**EXERCISE AIM**
Repeat exactly the lines from the start through the line with "build('floor_hatch', mb, loc=(1.94, 4.11, 0), label='small", both ends included.

* BEGIN PROVIDED DATA *

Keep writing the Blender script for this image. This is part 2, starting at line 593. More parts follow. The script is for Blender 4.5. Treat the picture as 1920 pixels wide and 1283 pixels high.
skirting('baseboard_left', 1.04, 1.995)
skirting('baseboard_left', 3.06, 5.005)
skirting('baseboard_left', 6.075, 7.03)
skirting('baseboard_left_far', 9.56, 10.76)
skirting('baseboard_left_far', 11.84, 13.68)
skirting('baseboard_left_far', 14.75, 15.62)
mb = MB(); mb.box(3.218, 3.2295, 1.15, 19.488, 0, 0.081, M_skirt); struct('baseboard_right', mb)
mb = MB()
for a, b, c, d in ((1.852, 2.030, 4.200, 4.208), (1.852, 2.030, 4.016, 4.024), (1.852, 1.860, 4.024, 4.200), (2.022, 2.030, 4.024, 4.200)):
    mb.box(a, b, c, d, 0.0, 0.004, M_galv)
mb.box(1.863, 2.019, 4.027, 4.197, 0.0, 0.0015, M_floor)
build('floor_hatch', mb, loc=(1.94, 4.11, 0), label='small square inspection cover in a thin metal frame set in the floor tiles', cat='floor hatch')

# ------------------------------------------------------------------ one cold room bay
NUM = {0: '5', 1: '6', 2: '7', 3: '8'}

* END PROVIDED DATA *

**RESULT FOR THIS TASK**
Keep writing the Blender script for this image. This is part 2, starting at line 593. More parts follow. The script is for Blender 4.5. Treat the picture as 1920 pixels wide and 1283 pixels high.
skirting('baseboard_left', 1.04, 1.995)
skirting('baseboard_left', 3.06, 5.005)
skirting('baseboard_left', 6.075, 7.03)
skirting('baseboard_left_far', 9.56, 10.76)
skirting('baseboard_left_far', 11.84, 13.68)
skirting('baseboard_left_far', 14.75, 15.62)
mb = MB(); mb.box(3.218, 3.2295, 1.15, 19.488, 0, 0.081, M_skirt); struct('baseboard_right', mb)
mb = MB()
for a, b, c, d in ((1.852, 2.030, 4.200, 4.208), (1.852, 2.030, 4.016, 4.024), (1.852, 1.860, 4.024, 4.200), (2.022, 2.030, 4.024, 4.200)):
    mb.box(a, b, c, d, 0.0, 0.004, M_galv)
mb.box(1.863, 2.019, 4.027, 4.197, 0.0, 0.0015, M_floor)
build('floor_hatch', mb, loc=(1.94, 4.11, 0), label='small square inspection cover in a thin metal frame set in the floor tiles', cat='floor hatch')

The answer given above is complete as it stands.